EL-SUR

Miércoles 24 de Abril de 2024

Guerrero, México

Opinión

En el ring

Florencio Salazar

Diciembre 11, 2018

 

 

Mariano Otero, como es sobradamente conocido, creó la regla que, a partir de las diferencias entre grupos y partidos, permite preservar lo esencial para cualquier sociedad, como es la libertad, la democracia y los derechos humanos.
El liberal del siglo XIX decía que deberíamos tener “coincidencias en lo fundamental”. En este sentido, es claro que las diferencias ideológicas, políticas, incluso de clase, deben ser secundarias por agrias que sean las disputas y feroces los encontronazos.
No podría ser de otra manera. La historia enseña que, cuando se olvida “lo fundamental”, la sociedad se divide, se sufren invasiones, se pierde territorio y se apropian potencias extranjeras de recursos naturales.
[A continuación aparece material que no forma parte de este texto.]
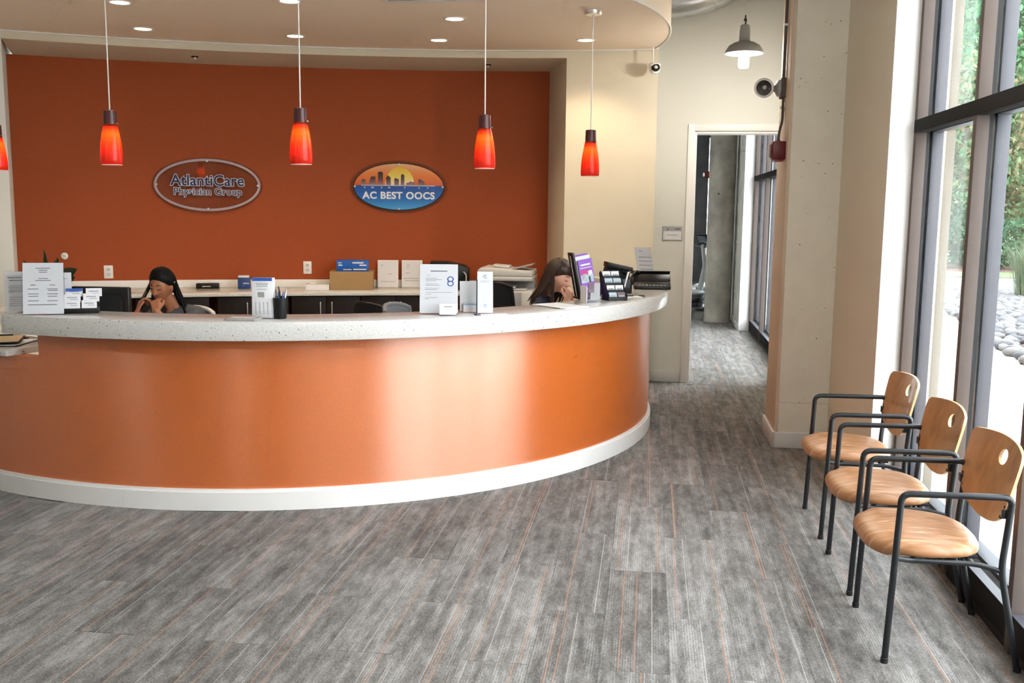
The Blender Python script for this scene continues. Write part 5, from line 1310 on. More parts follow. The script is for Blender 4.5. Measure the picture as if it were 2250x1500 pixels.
for x, lb, rows in ((-2.70, 'framed white sheet leaning on the orange wall, left of the pair', ((-0.06, 0.23, 0.02), (0.02, 0.14, 0.04), (0.0, 0.06, 0.15))), (-2.455, 'framed white sheet leaning on the orange wall, right of the pair', ((-0.04, 0.23, 0.035), (-0.045, 0.205, 0.03), (-0.045, 0.15, 0.04), (-0.01, 0.095, 0.15), (0.0, 0.07, 0.14)))):
    p, rz = on_back(x, 0.085); k_ = thing('framed_notice', lb, 'frame', p, rz, 'framed sheets on the back counter')
    T = Matrix.Rotation(math.radians(-9), 4, 'X')
    def sb(mb, nm, m_, par=k_, **kw): mb.v = [tuple(T @ Vector(v_)) for v_ in mb.v]; return mb.build(nm, m_, par, world=False, **kw)
    q = MB(); q.box2((-0.107, 0, 0), (0.107, 0.012, 0.285)); sb(q, 'frame', 'trim_white', bevel=0.002)
    q = MB(); q.box2((-0.099, -0.002, 0.008), (0.099, 0, 0.277)); s_ = sb(q, 'sheet', 'paper', smooth=0)
    q = MB()
    for a, b, c in rows: q.box((a, -0.0028, b), (c, 0.0008, 0.006))
    sb(q, 'text_line', 'ink_grey', s_, smooth=0)
p, rz = on_back(-2.06, 0.24); k_ = thing('label_printer', 'black desktop machine on the back counter behind the letter-size sign', 'printer', p, rz)
q = MB(); q.prism([(-0.19, 0.0), (0.20, 0.0), (0.205, 0.21), (0.16, 0.245), (-0.02, 0.285), (-0.19, 0.285)], -0.14, 0.15, Matrix(((1, 0, 0, 0), (0, 0, 1, 0), (0, 1, 0, 0), (0, 0, 0, 1)))); q.build('body', 'black_plastic', k_, world=False, bevel=0.008)
q = MB(); q.tube(bend([(0.145, -0.145, 0.05), (0.145, -0.16, 0.06), (0.175, -0.16, 0.09), (0.175, -0.16, 0.16), (0.15, -0.16, 0.185), (0.15, -0.145, 0.185)], 0.015), 0.007, 8); q.build('handle', 'light_grey', k_, world=False)
q = MB(); q.box2((-0.18, -0.146, 0.18), (0.10, -0.138, 0.27)); q.build('front_cover', 'soft_black', k_, world=False, bevel=0.003)

# copier standing in the corner
cp = thing('copier', 'pale grey floor-standing copier in the corner by the cream pier', 'copier', (-1.36, 9.45, 0), 0.02)
def bxp(nm, a, b, m_, bv=0.006, par=None):
    q = MB(); q.box2(a, b); return q.build(nm, m_, par or cp, world=False, bevel=bv)
bxp('cabinet', (-0.26, -0.25, 0.04), (0.26, 0.28, 0.925), 'light_grey', 0.010)
for k in range(3):
    d = bxp('paper_drawer', (-0.25, -0.262, 0.08 + k * 0.20), (0.15, -0.25, 0.27 + k * 0.20), 'light_grey')
    bxp('drawer_grip', (-0.10, -0.268, 0.225 + k * 0.20), (0.02, -0.262, 0.25 + k * 0.20), 'grey_plastic', 0.002, d)
bxp('front_door', (-0.25, -0.262, 0.69), (0.15, -0.25, 0.905), 'mid_grey')
bxp('side_door', (0.16, -0.262, 0.08), (0.25, -0.25, 0.905), 'light_grey')
bxp('slot_back', (-0.26, -0.02, 0.925), (0.26, 0.28, 1.012), 'mid_grey', 0.004)
bxp('slot_side', (-0.27, -0.25, 0.925), (-0.17, -0.02, 1.012), 'light_grey', 0.004)
bxp('output_paper', (-0.14, -0.255, 0.945), (0.10, -0.03, 0.956), 'paper', 0.001)
bxp('output_paper', (-0.06, -0.25, 0.928), (0.20, -0.03, 0.937), 'paper', 0.001)
bxp('scanner', (-0.27, -0.25, 1.012), (0.26, 0.28, 1.052), 'light_grey', 0.008)
q = MB(); q.prism([(-0.265, 1.055), (0.255, 1.055), (0.255, 1.105), (-0.05, 1.125), (-0.235, 1.135), (-0.265, 1.11)], -0.24, 0.27, Matrix(((1, 0, 0, 0), (0, 0, 1, 0), (0, 1, 0, 0), (0, 0, 0, 1)))); q.build('feeder_lid', 'light_grey', cp, world=False, bevel=0.008)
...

La pugnacidad de los grupos puede ser un enfrentamiento de técnicos en el boxeo o una lucha campal de gladiadores.
Los actores de dichos eventos pueden darse hasta con la cubeta, pero hay tiempo y espacio que ordena lo que puede parecer desordenado: el espacio es el área del encuentro y el tiempo es pactado por las normas. Lo esencial es ofrecer un buen espectáculo para el público.
Pensemos ahora en un show en el que los atletas no coincidan en “lo fundamental” y ataquen la razón de ser de su existencia. Un trágico ejemplo es la pasión futbolera, pues al alterar el orden afecta al espectador. La irracionalidad de la intolerancia busca liquidar al simpatizante del equipo rival, y con ello destruir lo esencial, que es la convivencia de los espectadores.
Al trasladar lo deportivo a lo político a un espacio mayor el tiempo puede llevar a una polarización que termine por pulverizar el fondo de las cosas; en este caso, a confrontar las diferencias en forma violenta. Hay dos elementos indispensables para evitar la lucha ciega entre unos y otros: el sistema democrático y el régimen constitucional.
En algunos negocios aún se observan letreros como este: “el cliente manda”, lo cual traducido a la arquitectura constitucional significaría: “el pueblo manda”. Y es tan cierto, que nuestra Constitución Política establece que el pueblo tiene, en todo momento, el derecho de darse la forma de gobierno que más le convenga (Artículo 39).
Volviendo al tema del negocio, “el cliente siempre tiene la razón” en tanto cubra lo que está dispuesto a adquirir. Pero si exige que le den más por menos o se niega a pagar, entonces deja de ser cliente al romper la regla básica de la transacción comercial. La política es similar, las reglas pueden cambiar, los procesos de cambio también, pero a condición de que se siga lo establecido en la Ley Suprema.
Las lecciones elementales de la filosofía política nos recuerdan que la soberanía reside en el pueblo y que ésta es representada. Esa es la cuestión de fondo de las elecciones, elegir entre diversas propuestas, para constituir el Congreso de la Unión, diputados y senadores, que a través de las leyes perfeccionen las instituciones para servir a la razón de ser del Estado, a la población.
La Constitución es la carta fundacional del Estado mexicano. En ella se expresan los objetivos, ideales y hasta sentimientos de la nación. Cecilia Mora-Donatto ha demostrado que los mexicanos no conocemos nuestra Constitución y lógicamente no tenemos aprecio por la ley. Pero a pesar de ello, nos hemos dado instituciones para vigilar su cumplimiento y protegerla. Y ese cuidado y esa protección es lo que nos presenta como un país civilizado.
Las tareas esenciales de todo gobierno son resolver el conflicto a través de la política para alcanzar el acuerdo, mantener la cohesión social en la diversidad de ser y pensar y reformar leyes e instituciones a través de la propia ley.
Muchos Méxicos son nuestro México. Para hacerlo igualitario se necesitan reformadores, no revolucionarios. La diferencia es obvia: las reformas cambian lo obsoleto y mejoran lo existente; las revoluciones, destruyen para construir en la incertidumbre.
El ring de la lucha política es un espectáculo vivo. Pero no olvidemos lo peligroso que es fanatizar al público, ignorar a los jueces y perder de vista que la campana marca el final del tiempo.